**Stated task**.
Retype only what runs from the beginning of the data through the line with "PI = math.pi"; please omit the pictures and keep every line exact.
- - - -
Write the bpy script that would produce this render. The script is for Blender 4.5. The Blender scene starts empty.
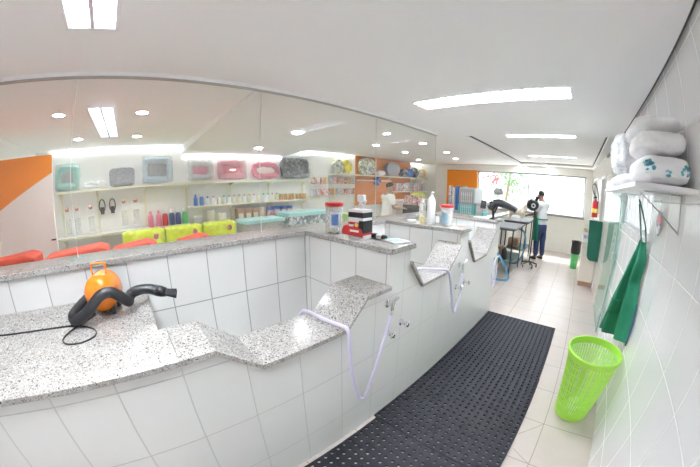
import bpy, bmesh, math, random
from mathutils import Vector, Matrix, Quaternion
random.seed(7)
SC = bpy.context.scene
COL = SC.collection
PI = math.pi

# ------------------------------------------------------------------ mesh builder
class MB:
    def __init__(s): s.v = []; s.f = []
    def add(s, verts, faces):
        b = len(s.v); s.v += [Vector(p) for p in verts]; s.f += [tuple(b+i for i in f) for f in faces]; return s
    def box(s, lo, hi):
        (a,b,c),(d,e,f) = lo, hi
        return s.add([(a,b,c),(d,b,c),(d,e,c),(a,e,c),(a,b,f),(d,b,f),(d,e,f),(a,e,f)],
                     [(0,3,2,1),(4,5,6,7),(0,1,5,4),(1,2,6,5),(2,3,7,6),(3,0,4,7)])
    def obox(s, c, size, m):
        x,y,z = (k/2 for k in size); c = Vector(c)
        vs = [c + m @ Vector(p) for p in [(-x,-y,-z),(x,-y,-z),(x,y,-z),(-x,y,-z),(-x,-y,z),(x,-y,z),(x,y,z),(-x,y,z)]]
        return s.add(vs, [(0,3,2,1),(4,5,6,7),(0,1,5,4),(1,2,6,5),(2,3,7,6),(3,0,4,7)])
    def tube(s, pts, r, n=8, caps=True, closed=False):
        pts = [Vector(p) for p in pts]; m = len(pts)
        rs = r if isinstance(r, (list, tuple)) else [r]*m
        rings = []; up = None
        for i,p in enumerate(pts):
            if closed: t = pts[(i+1)%m]-pts[i-1]
            else: t = pts[min(i+1,m-1)]-pts[max(i-1,0)]
            t.normalize()
            if up is None:
                up = Vector((0,0,1)) if abs(t.z) < .9 else Vector((1,0,0))
            u = (up - t*up.dot(t))
            if u.length < 1e-5: u = t.orthogonal()
            u.normalize(); up = u; w = t.cross(u)
            rings.append([p + (u*math.cos(2*PI*k/n) + w*math.sin(2*PI*k/n))*rs[i] for k in range(n)])
        b = len(s.v); fs = []
        for ring in rings: s.v += ring
        for i in range(m if closed else m-1):
            j = (i+1)%m
            for k in range(n):
                l = (k+1)%n
                fs.append((b+i*n+k, b+i*n+l, b+j*n+l, b+j*n+k))
        if caps and not closed:
            fs.append(tuple(b+k for k in reversed(range(n)))); fs.append(tuple(b+(m-1)*n+k for k in range(n)))
        s.f += fs; return s
    def cyl(s, p0, p1, r0, r1=None, n=20, caps=True):
        return s.tube([p0,p1], [r0, r0 if r1 is None else r1], n, caps)
    def lathe(s, prof, c=(0,0,0), n=24, axis='Z', sx=1, sy=1):
        c = Vector(c); b = len(s.v)
        for (r,h) in prof:
            for k in range(n):
                a = 2*PI*k/n; q = (r*math.cos(a)*sx, r*math.sin(a)*sy, h)
                if axis == 'X': q = (q[2], q[0], q[1])
                if axis == 'Y': q = (q[1], q[2], q[0])
                s.v.append(c + Vector(q))
        m = len(prof)
        for i in range(m-1):
            for k in range(n):
                l = (k+1)%n; s.f.append((b+i*n+k, b+i*n+l, b+(i+1)*n+l, b+(i+1)*n+k))
        ring = abs(prof[0][0]-prof[-1][0])+abs(prof[0][1]-prof[-1][1]) < 1e-9
        if prof[0][0] > 1e-6 and not ring: s.f.append(tuple(b+k for k in reversed(range(n))))
        if prof[-1][0] > 1e-6 and not ring: s.f.append(tuple(b+(m-1)*n+k for k in range(n)))
        return s
    def prism(s, poly, a0, a1, axis):
        """poly: list of 2-D points in the other two axes (x:(y,z), y:(x,z), z:(x,y)), extruded from a0 to a1"""
        def P(p, a): return {'x':(a,p[0],p[1]),'y':(p[0],a,p[1]),'z':(p[0],p[1],a)}[axis]
        n = len(poly)
        s.add([P(p,a0) for p in poly]+[P(p,a1) for p in poly],
              [tuple(reversed(range(n))), tuple(range(n,2*n))]+[(i,(i+1)%n,n+(i+1)%n,n+i) for i in range(n)])
        return s
    def sphere(s, c, r, n=12, m=8):
        r = r if isinstance(r,(tuple,list)) else (r,r,r)
        c = Vector(c); vs = [c+Vector((0,0,-r[2]))]; fs = []
        for i in range(1,m):
            t = -PI/2+PI*i/m
            for k in range(n):
                a = 2*PI*k/n; vs.append(c+Vector((r[0]*math.cos(t)*math.cos(a), r[1]*math.cos(t)*math.sin(a), r[2]*math.sin(t))))
        vs.append(c+Vector((0,0,r[2]))); e = len(vs)-1
        for k in range(n):
            l=(k+1)%n; fs.append((0,1+l,1+k)); fs.append((e,e-n+k,e-n+l))
            for i in range(m-2): fs.append((1+i*n+k,1+i*n+l,1+(i+1)*n+l,1+(i+1)*n+k))
        return s.add(vs,fs)
    def grid(s, fn, nu, nv):
        b = len(s.v)
        for j in range(nv+1):
            for i in range(nu+1): s.v.append(Vector(fn(i/nu, j/nv)))
        for j in range(nv):
            for i in range(nu):
                a = b+j*(nu+1)+i; s.f.append((a,a+1,a+nu+2,a+nu+1))
        return s
    def xf(s, m):
        s.v = [m @ p for p in s.v]; return s
    def build(s, name, mat, parent=None, smooth=False, bevel=0, sub=0, solid=0, label=None):
        off = parent_loc(parent)
        me = bpy.data.meshes.new(name)
        me.from_pydata([p-off for p in s.v], [], s.f)
        bm = bmesh.new(); bm.from_mesh(me); bmesh.ops.recalc_face_normals(bm, faces=bm.faces); bm.to_mesh(me); bm.free()
        me.materials.append(mat)
        if smooth:
            for p in me.polygons: p.use_smooth = True
            if smooth == 'auto':
                me.set_sharp_from_angle(angle=math.radians(40))
        o = bpy.data.objects.new(name, me); COL.objects.link(o)
        if parent is not None: o.parent = parent
        if solid:
            d = o.modifiers.new('solid','SOLIDIFY'); d.thickness = solid; d.offset = 0
        if bevel:
            d = o.modifiers.new('bevel','BEVEL'); d.width = bevel; d.segments = 2; d.limit_method = 'ANGLE'; d.angle_limit = math.radians(40)
        if sub:
            d = o.modifiers.new('sub','SUBSURF'); d.levels = sub; d.render_levels = sub
        if label: o['label'] = label
        return o

def parent_loc(p):
    v = Vector((0,0,0))
    while p is not None: v += Vector(p.location); p = p.parent
    return v
def tag(o, label, cat, group=None):
    o['label'] = label; o['category'] = cat
    if group: o['group'] = group
    return o
def thing(name, label, cat, loc, group=None):
    o = bpy.data.objects.new(name, None); COL.objects.link(o); o.location = loc; o.empty_display_size = .05
    return tag(o, label, cat, group)
def struct(o): o['kind'] = 'structure'; return o
def smooth_path(pts, k=6):
    pts = [Vector(p) for p in pts]; out = []
    for i in range(len(pts)-1):
        p0 = pts[max(i-1,0)]; p1 = pts[i]; p2 = pts[i+1]; p3 = pts[min(i+2,len(pts)-1)]
        for j in range(k):
            t = j/k
            out.append(.5*((2*p1)+(-p0+p2)*t+(2*p0-5*p1+4*p2-p3)*t*t+(-p0+3*p1-3*p2+p3)*t**3))
    out.append(pts[-1]); return out

# ------------------------------------------------------------------ materials
def new_mat(name):
    m = bpy.data.materials.new(name); m.use_nodes = True
    return m, m.node_tree, m.node_tree.nodes['Principled BSDF']
def C4(c): return (c[0],c[1],c[2],1)
def pm(name, col, rough=.5, metal=0, var=.06, scale=30, coat=0, emis=0, trans=0, bump=0):
    m, nt, b = new_mat(name)
    b.inputs['Roughness'].default_value = rough; b.inputs['Metallic'].default_value = metal
    b.inputs['Coat Weight'].default_value = coat
    b.inputs['Transmission Weight'].default_value = trans
    tc = nt.nodes.new('ShaderNodeTexCoord'); no = nt.nodes.new('ShaderNodeTexNoise'); no.inputs['Scale'].default_value = scale
    nt.links.new(tc.outputs['Object'], no.inputs['Vector'])
    mx = nt.nodes.new('ShaderNodeMix'); mx.data_type = 'RGBA'
    mx.inputs[6].default_value = C4([max(0,c*(1-var)) for c in col]); mx.inputs[7].default_value = C4([min(1,c*(1+var)) for c in col])
    nt.links.new(no.outputs['Fac'], mx.inputs[0]); nt.links.new(mx.outputs[2], b.inputs['Base Color'])
    if bump:
        bp = nt.nodes.new('ShaderNodeBump'); bp.inputs['Strength'].default_value = bump; bp.inputs['Distance'].default_value = .01
        nt.links.new(no.outputs['Fac'], bp.inputs['Height']); nt.links.new(bp.outputs[0], b.inputs['Normal'])
    if emis:
        b.inputs['Emission Color'].default_value = C4(col); b.inputs['Emission Strength'].default_value = emis
    return m
def emit(name, col, s):
    m, nt, b = new_mat(name)
    b.inputs['Base Color'].default_value = (.8,.8,.8,1); b.inputs['Emission Color'].default_value = C4(col); b.inputs['Emission Strength'].default_value = s
    return m
def tile(name, col, grout, ax, pitch, off, w=.004, rough=.18, bump=.35, var=.015, jitter=0):
    """glazed tiles laid in world space on the two axes ax, e.g. 'yz'"""
    m, nt, b = new_mat(name); N = nt.nodes; L = nt.links
    g = N.new('ShaderNodeNewGeometry'); sp = N.new('ShaderNodeSeparateXYZ'); L.new(g.outputs['Position'], sp.inputs[0])
    def math1(op, a, bb):
        n = N.new('ShaderNodeMath'); n.operation = op
        for i,q in enumerate((a,bb)):
            if q is None: continue
            if isinstance(q,(int,float)): n.inputs[i].default_value = q
            else: L.new(q, n.inputs[i])
        return n.outputs[0]
    ds = []
    for a,p,o in zip(ax,pitch,off):
        c = math1('DIVIDE', math1('SUBTRACT', sp.outputs['XYZ'.index(a.upper())], o), p)
        fr = math1('FRACT', math1('ADD', c, 100.0), None)
        d = math1('SUBTRACT', .5, math1('ABSOLUTE', math1('SUBTRACT', fr, .5), None))   # 0 on a joint
        ds.append(math1('MULTIPLY', d, p))
    dm = math1('MINIMUM', ds[0], ds[1])
    mr = N.new('ShaderNodeMapRange'); mr.interpolation_type = 'SMOOTHSTEP'
    mr.inputs['From Min'].default_value = w*.35; mr.inputs['From Max'].default_value = w
    L.new(dm, mr.inputs['Value'])
    no = N.new('ShaderNodeTexNoise'); no.inputs['Scale'].default_value = 6; no.inputs['Detail'].default_value = 6
    L.new(g.outputs['Position'], no.inputs['Vector'])
    c1 = N.new('ShaderNodeMix'); c1.data_type='RGBA'
    c1.inputs[6].default_value = C4([x*(1-var) for x in col]); c1.inputs[7].default_value = C4([min(1,x*(1+var)) for x in col])
    L.new(no.outputs['Fac'], c1.inputs[0])
    mx = N.new('ShaderNodeMix'); mx.data_type='RGBA'; mx.inputs[6].default_value = C4(grout)
    L.new(mr.outputs[0], mx.inputs[0]); L.new(c1.outputs[2], mx.inputs[7]); L.new(mx.outputs[2], b.inputs['Base Color'])
    r = N.new('ShaderNodeMapRange'); r.inputs['To Min'].default_value = .7; r.inputs['To Max'].default_value = rough
    L.new(mr.outputs[0], r.inputs['Value']); L.new(r.outputs[0], b.inputs['Roughness'])
    bp = N.new('ShaderNodeBump'); bp.inputs['Strength'].default_value = bump; bp.inputs['Distance'].default_value = .004
    L.new(mr.outputs[0], bp.inputs['Height']); L.new(bp.outputs[0], b.inputs['Normal'])
    return m
def granite(name, light=1.0):
    m, nt, b = new_mat(name); N = nt.nodes; L = nt.links
    g = N.new('ShaderNodeNewGeometry')
    vo = N.new('ShaderNodeTexVoronoi'); vo.inputs['Scale'].default_value = 185
    ns = N.new('ShaderNodeTexNoise'); ns.inputs['Scale'].default_value = 60; ns.inputs['Detail'].default_value = 3
    add = N.new('ShaderNodeMix'); add.data_type='VECTOR'; add.inputs[0].default_value=.03
    L.new(g.outputs['Position'], add.inputs[4]); L.new(ns.outputs['Color'], add.inputs[5]); L.new(g.outputs['Position'], ns.inputs['Vector'])
    L.new(add.outputs[1], vo.inputs['Vector'])
    sep = N.new('ShaderNodeSeparateColor'); L.new(vo.outputs['Color'], sep.inputs[0])
    cr = N.new('ShaderNodeValToRGB'); cr.color_ramp.interpolation='CONSTANT'
    e = cr.color_ramp.elements; e[0].position=0; e[0].color=(.09,.085,.08,1); e[1].position=.06; e[1].color=(.25,.23,.215,1)
    for p,c in ((.16,(.43,.40,.36,1)),(.34,(.46,.435,.405,1)),(.56,(.52,.505,.485,1)),(.82,(.62,.615,.61,1))):
        x = e.new(p); x.color = c
    L.new(sep.outputs[0], cr.inputs[0])
    n2 = N.new('ShaderNodeTexNoise'); n2.inputs['Scale'].default_value=7; n2.inputs['Detail'].default_value=4; L.new(g.outputs['Position'], n2.inputs['Vector'])
    mx = N.new('ShaderNodeMix'); mx.data_type='RGBA'; mx.blend_type='MULTIPLY'; mx.inputs[0].default_value=.35
    L.new(cr.outputs[0], mx.inputs[6]); L.new(n2.outputs['Fac'], mx.inputs[7]); L.new(mx.outputs[2], b.inputs['Base Color'])
    b.inputs['Roughness'].default_value=.16
    return m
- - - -
**Finished answer**.
Write the bpy script that would produce this render. The script is for Blender 4.5. The Blender scene starts empty.
import bpy, bmesh, math, random
from mathutils import Vector, Matrix, Quaternion
random.seed(7)
SC = bpy.context.scene
COL = SC.collection
PI = math.pi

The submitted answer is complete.